* _Written task_
Write out each line of the listing as it stands, without the images.
** begin Given data **
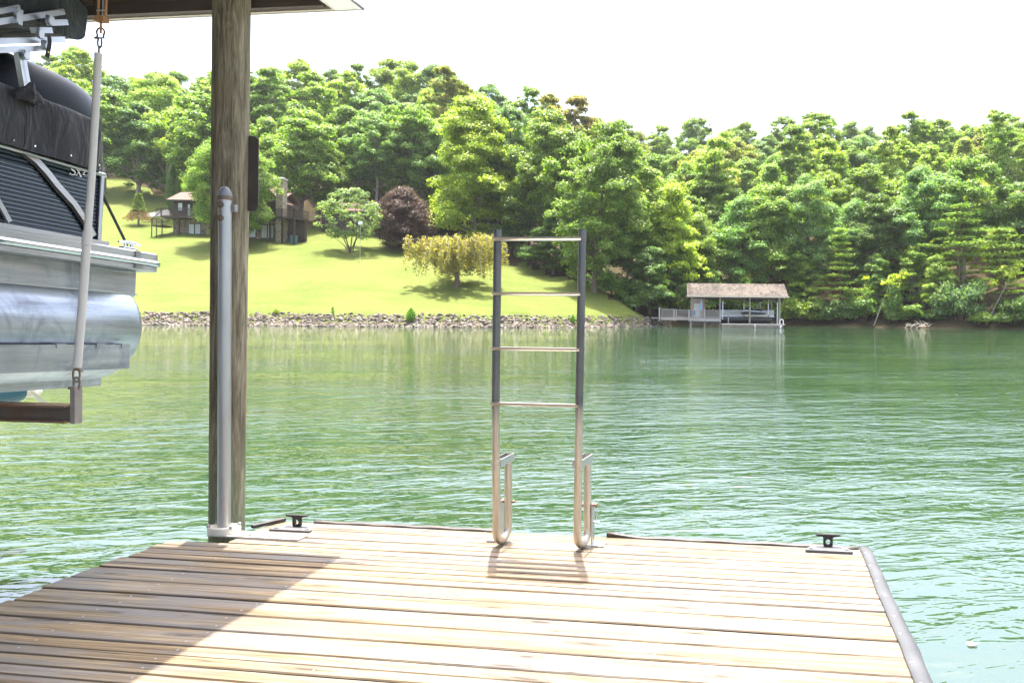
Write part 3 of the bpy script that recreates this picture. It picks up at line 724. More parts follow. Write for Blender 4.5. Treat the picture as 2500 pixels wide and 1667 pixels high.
o = m.build('decking', [DECK, simple('gap_shade_side', (.020,.014,.010), .9), NAILD], dock); a = o.data.attributes.new('bid', 'FLOAT', 'POINT'); a.data.foreach_set('value', bids); a = o.data.attributes.new('bv', 'FLOAT', 'POINT'); a.data.foreach_set('value', bvs)  # second slot paints the shade of the gaps onto the board sides
m = MB(); YN = -46*PITCH
for X in np.arange(-.35, XL, -.61): m.box((X-.02, YN+.05, -.23), (X+.02, -.06 if X > NX else LFT.y-.06, -.041))
for X in (-.05, XL+.12): m.box((X-.02, YN+.05, -.24), (X+.02, LFT.y-.05, -.041))
m.build('joists', wood_mat('joist_wood', (.10,.07,.045), (.17,.125,.08), (.22,.17,.11), (.15,.15,.14), bid=False, knots=False), dock)
m = MB()
for X, Yq in ((-.25,-.5),(XL+.35,-1.2),(-.25,-3.4),(XL+.35,-3.6)): m.tube([(X,Yq,-2.6),(X,Yq,-.05)], .11, 14)
m.build('piles', BARK, dock)
# right-hand vinyl edging, slightly wavy, with screw heads
m = MB(); scr = MB(); n = 46; rings = []
for i in range(n+1):
    y = .02-i*6.2/n; wv = .0035*math.sin(i*.9)+.0025*math.sin(i*2.3); sc_ = .85+.15*min(1, i/5)
    rings.append([(-.016+wv*.6, y, .004), (-.012+wv*.6, y, .011), (.028*sc_+wv*.5, y, .013+wv*.3), (.050*sc_+wv, y, .006), (.060*sc_+wv, y, -.012), (.062*sc_+wv, y, -.075), (.05, y, -.08), (.012, y, -.03)])
m.add([v for r in rings for v in r], [(i*8+j, i*8+(j+1) % 8, (i+1)*8+(j+1) % 8, (i+1)*8+j) for i in range(n) for j in range(8)]+[tuple(range(8)), tuple(range(n*8, n*8+8))], 0, True)
e = m.build('side_edging', VINYL, dock)
for i in range(30):
    y = -.1-i*.205+.03*math.sin(i*3); x = .006+.006*math.sin(i*5); scr.lathe([(0,.0155),(.005,.015),(.007,.012),(.007,.009)], (x,y,0), 10)
scr.build('screw_heads', NAILD, e)
m = MB(); m.box((-1.0, -.645, .0165), (1, 1, 1)) if False else None
# far edge strips
LADX = dl(1225, 1337).x
m = MB()
def strip(xa, xb, curl):
    n = 24; rr = []
    for i in range(n+1):
        x = xa+(xb-xa)*i/n; c = curl*(max(0, 1-i/4)**2)+.002*math.sin(i*1.3)
        rr.append([(x, -.018+c*.3, .004+c), (x, -.012, .011+c), (x, .010, .012+c), (x, .018, .004+c), (x, .018, -.06), (x, .006, -.06)])
    m.add([v for r in rr for v in r], [(i*6+j, i*6+(j+1) % 6, (i+1)*6+(j+1) % 6, (i+1)*6+j) for i in range(n) for j in range(6)]+[tuple(range(6)), tuple(range(n*6, n*6+6))], 0, True)
strip(dl(1480,1312).x, -.02, .016); strip(dl(735,1291).x, dl(1218,1306).x, .0)
m.build('far_edging', DARKVINYL, dock)
m = MB(); m.bar((NX-.045, -.17, .012), (dl(655,1287).x+.01, .0, .012), .035, .018); m.build('corner_edging', DARKVINYL, dock)

# plate and flanged guide pole
pb = onz(543, 1302, DOCK_Z); PL = DI @ pb
PD = onz(547, 1303, DOCK_Z)
pole = empty('guide_pole', (PD.x, PD.y, DOCK_Z), 'upright galvanized pipe with domed cap bolted in front of the timber post', 'pole', rz=YAW)
m = MB(); x1 = dl(758,1304).x-PL.x; x2 = dl(722,1320).x-PL.x; ya = dl(735,1306).y-PL.y; yb = dl(722,1320).y-PL.y
m.prism([(-.06, yb), (x2, yb), (x1, ya), (-.06, ya)], 'z', .003, .011); m.build('base_plate', STEELPLATE, pole)
m = MB()
for u in (.38, .62, .9): 
    for q in (.25, .75): m.lathe([(0,.018),(.007,.017),(.009,.011)], (x2*u, yb+(ya-yb)*q, 0), 8)
m.build('plate_bolts', RUSTDARK, pole)
m = MB()
fp = [(.088*math.cos(a)*(1+.12*math.cos(2*a)), .066*math.sin(a)) for a in np.linspace(0, 6.283, 33)[:-1]]
m.prism(fp, 'z', .012, .040, 0, True); m.prism([(x*.97, y*.97) for x, y in fp], 'z', .0402, .046, 0, True); m.build('flange', CREAM, pole)
for a in (-.072, .070):
    for q in (-.034, .034): m = MB(); m.lathe([(0,.062),(.009,.061),(.011,.055),(.011,.046)], (a, q, 0), 6); m.build('flange_bolt', NAILD, pole)
top = at(549, 484, PD.y).z-DOCK_Z; cap = at(549, 455, PD.y).z-DOCK_Z; lean = at(549, 455, PD.y).x-PD.x
r = 33/2/F*PD.y/1.15
m = MB(); m.tube([(0,0,.03),(lean,0,top)], r, 32); m.build('pipe', GALV, pole)
m = MB(); m.tube([(lean,0,top-.012),(lean,0,top+.012)], r*1.04, 32); m.build('collar', RUSTDARK, pole)
m = MB(); m.lathe([(r*1.06,.012),(r*1.07,.02),(r*.98,(cap-top)*.5),(r*.66,(cap-top)*.85),(r*.3,(cap-top)*.98),(0,cap-top)], (lean,0,top), 32); m.build('cap', simple('grey_plastic_cap', (.16,.16,.17), .35, 0, .1), pole)
for py in (502, 534):
    z = at(549, py, PD.y).z-DOCK_Z; m = MB()
    m.tube([(lean*.95,-r-.012,z),(lean*.95,-r+.01,z)], .011, 8); m.tube([(lean*.95,-r-.004,z),(lean*.95,-r+.01,z)], .019, 14); m.build('bolt', RUSTDARK, pole)
m = MB(); m.bar((lean+r*.7, .03, at(549,515,PD.y).z-DOCK_Z), (lean+r*.7, .03, at(549,498,PD.y).z-DOCK_Z), .05, .03); 
m.build('spacer_block', simple('weathered_block', (.20,.19,.18), .7), pole)

# ================================================================ shelter over the slip: post, header, fascia, roof
PC = at(560, 700, 4.38); POSTX = PC.x
shel = empty('boat_shelter', (PC.x, PC.y, 0), 'open shelter roof with brown header and cream fascia carried on a round timber post', 'shelter', rz=YAW)
SMx = Matrix.Translation(shel.location) @ Matrix.Rotation(YAW, 4, 'Z'); SI = SMx.inverted()
t = NT('timber_post'); tc = t.n('ShaderNodeTexCoord')
g = t.coord('Object', (9, 9, .9)); f1 = t.noise(g, 1.7, 6, .72, 1.8); f2 = t.noise(t.coord('Object', (62, 62, 2.6)), 1.2, 4, .65, .8); f3 = t.noise(t.coord('Object', (2.5, 2.5, .9)), 1.3, 3, .6)
c = t.ramp(f1, [(.30, (.060,.047,.028)), (.45, (.150,.126,.080)), (.60, (.255,.222,.150)), (.75, (.37,.335,.245))])
c = t.mix(t.ramp(f2, [(.50, (0,)*3), (.64, (.62,)*3)]), c, (.045,.033,.020))
c = t.mix(t.ramp(f3, [(.60, (0,)*3), (.72, (.5,)*3)]), c, (.30,.16,.075))
sx = t.n('ShaderNodeSeparateXYZ'); t.l(tc.outputs['Object'], sx.inputs[0])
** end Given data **
* _Complete output_
Write part 3 of the bpy script that recreates this picture. It picks up at line 724. More parts follow. Write for Blender 4.5. Treat the picture as 2500 pixels wide and 1667 pixels high.
o = m.build('decking', [DECK, simple('gap_shade_side', (.020,.014,.010), .9), NAILD], dock); a = o.data.attributes.new('bid', 'FLOAT', 'POINT'); a.data.foreach_set('value', bids); a = o.data.attributes.new('bv', 'FLOAT', 'POINT'); a.data.foreach_set('value', bvs)  # second slot paints the shade of the gaps onto the board sides
m = MB(); YN = -46*PITCH
for X in np.arange(-.35, XL, -.61): m.box((X-.02, YN+.05, -.23), (X+.02, -.06 if X > NX else LFT.y-.06, -.041))
for X in (-.05, XL+.12): m.box((X-.02, YN+.05, -.24), (X+.02, LFT.y-.05, -.041))
m.build('joists', wood_mat('joist_wood', (.10,.07,.045), (.17,.125,.08), (.22,.17,.11), (.15,.15,.14), bid=False, knots=False), dock)
m = MB()
for X, Yq in ((-.25,-.5),(XL+.35,-1.2),(-.25,-3.4),(XL+.35,-3.6)): m.tube([(X,Yq,-2.6),(X,Yq,-.05)], .11, 14)
m.build('piles', BARK, dock)
# right-hand vinyl edging, slightly wavy, with screw heads
m = MB(); scr = MB(); n = 46; rings = []
for i in range(n+1):
    y = .02-i*6.2/n; wv = .0035*math.sin(i*.9)+.0025*math.sin(i*2.3); sc_ = .85+.15*min(1, i/5)
    rings.append([(-.016+wv*.6, y, .004), (-.012+wv*.6, y, .011), (.028*sc_+wv*.5, y, .013+wv*.3), (.050*sc_+wv, y, .006), (.060*sc_+wv, y, -.012), (.062*sc_+wv, y, -.075), (.05, y, -.08), (.012, y, -.03)])
m.add([v for r in rings for v in r], [(i*8+j, i*8+(j+1) % 8, (i+1)*8+(j+1) % 8, (i+1)*8+j) for i in range(n) for j in range(8)]+[tuple(range(8)), tuple(range(n*8, n*8+8))], 0, True)
e = m.build('side_edging', VINYL, dock)
for i in range(30):
    y = -.1-i*.205+.03*math.sin(i*3); x = .006+.006*math.sin(i*5); scr.lathe([(0,.0155),(.005,.015),(.007,.012),(.007,.009)], (x,y,0), 10)
scr.build('screw_heads', NAILD, e)
m = MB(); m.box((-1.0, -.645, .0165), (1, 1, 1)) if False else None
# far edge strips
LADX = dl(1225, 1337).x
m = MB()
def strip(xa, xb, curl):
    n = 24; rr = []
    for i in range(n+1):
        x = xa+(xb-xa)*i/n; c = curl*(max(0, 1-i/4)**2)+.002*math.sin(i*1.3)
        rr.append([(x, -.018+c*.3, .004+c), (x, -.012, .011+c), (x, .010, .012+c), (x, .018, .004+c), (x, .018, -.06), (x, .006, -.06)])
    m.add([v for r in rr for v in r], [(i*6+j, i*6+(j+1) % 6, (i+1)*6+(j+1) % 6, (i+1)*6+j) for i in range(n) for j in range(6)]+[tuple(range(6)), tuple(range(n*6, n*6+6))], 0, True)
strip(dl(1480,1312).x, -.02, .016); strip(dl(735,1291).x, dl(1218,1306).x, .0)
m.build('far_edging', DARKVINYL, dock)
m = MB(); m.bar((NX-.045, -.17, .012), (dl(655,1287).x+.01, .0, .012), .035, .018); m.build('corner_edging', DARKVINYL, dock)

# plate and flanged guide pole
pb = onz(543, 1302, DOCK_Z); PL = DI @ pb
PD = onz(547, 1303, DOCK_Z)
pole = empty('guide_pole', (PD.x, PD.y, DOCK_Z), 'upright galvanized pipe with domed cap bolted in front of the timber post', 'pole', rz=YAW)
m = MB(); x1 = dl(758,1304).x-PL.x; x2 = dl(722,1320).x-PL.x; ya = dl(735,1306).y-PL.y; yb = dl(722,1320).y-PL.y
m.prism([(-.06, yb), (x2, yb), (x1, ya), (-.06, ya)], 'z', .003, .011); m.build('base_plate', STEELPLATE, pole)
m = MB()
for u in (.38, .62, .9): 
    for q in (.25, .75): m.lathe([(0,.018),(.007,.017),(.009,.011)], (x2*u, yb+(ya-yb)*q, 0), 8)
m.build('plate_bolts', RUSTDARK, pole)
m = MB()
fp = [(.088*math.cos(a)*(1+.12*math.cos(2*a)), .066*math.sin(a)) for a in np.linspace(0, 6.283, 33)[:-1]]
m.prism(fp, 'z', .012, .040, 0, True); m.prism([(x*.97, y*.97) for x, y in fp], 'z', .0402, .046, 0, True); m.build('flange', CREAM, pole)
for a in (-.072, .070):
    for q in (-.034, .034): m = MB(); m.lathe([(0,.062),(.009,.061),(.011,.055),(.011,.046)], (a, q, 0), 6); m.build('flange_bolt', NAILD, pole)
top = at(549, 484, PD.y).z-DOCK_Z; cap = at(549, 455, PD.y).z-DOCK_Z; lean = at(549, 455, PD.y).x-PD.x
r = 33/2/F*PD.y/1.15
m = MB(); m.tube([(0,0,.03),(lean,0,top)], r, 32); m.build('pipe', GALV, pole)
m = MB(); m.tube([(lean,0,top-.012),(lean,0,top+.012)], r*1.04, 32); m.build('collar', RUSTDARK, pole)
m = MB(); m.lathe([(r*1.06,.012),(r*1.07,.02),(r*.98,(cap-top)*.5),(r*.66,(cap-top)*.85),(r*.3,(cap-top)*.98),(0,cap-top)], (lean,0,top), 32); m.build('cap', simple('grey_plastic_cap', (.16,.16,.17), .35, 0, .1), pole)
for py in (502, 534):
    z = at(549, py, PD.y).z-DOCK_Z; m = MB()
    m.tube([(lean*.95,-r-.012,z),(lean*.95,-r+.01,z)], .011, 8); m.tube([(lean*.95,-r-.004,z),(lean*.95,-r+.01,z)], .019, 14); m.build('bolt', RUSTDARK, pole)
m = MB(); m.bar((lean+r*.7, .03, at(549,515,PD.y).z-DOCK_Z), (lean+r*.7, .03, at(549,498,PD.y).z-DOCK_Z), .05, .03); 
m.build('spacer_block', simple('weathered_block', (.20,.19,.18), .7), pole)

# ================================================================ shelter over the slip: post, header, fascia, roof
PC = at(560, 700, 4.38); POSTX = PC.x
shel = empty('boat_shelter', (PC.x, PC.y, 0), 'open shelter roof with brown header and cream fascia carried on a round timber post', 'shelter', rz=YAW)
SMx = Matrix.Translation(shel.location) @ Matrix.Rotation(YAW, 4, 'Z'); SI = SMx.inverted()
t = NT('timber_post'); tc = t.n('ShaderNodeTexCoord')
g = t.coord('Object', (9, 9, .9)); f1 = t.noise(g, 1.7, 6, .72, 1.8); f2 = t.noise(t.coord('Object', (62, 62, 2.6)), 1.2, 4, .65, .8); f3 = t.noise(t.coord('Object', (2.5, 2.5, .9)), 1.3, 3, .6)
c = t.ramp(f1, [(.30, (.060,.047,.028)), (.45, (.150,.126,.080)), (.60, (.255,.222,.150)), (.75, (.37,.335,.245))])
c = t.mix(t.ramp(f2, [(.50, (0,)*3), (.64, (.62,)*3)]), c, (.045,.033,.020))
c = t.mix(t.ramp(f3, [(.60, (0,)*3), (.72, (.5,)*3)]), c, (.30,.16,.075))
sx = t.n('ShaderNodeSeparateXYZ'); t.l(tc.outputs['Object'], sx.inputs[0])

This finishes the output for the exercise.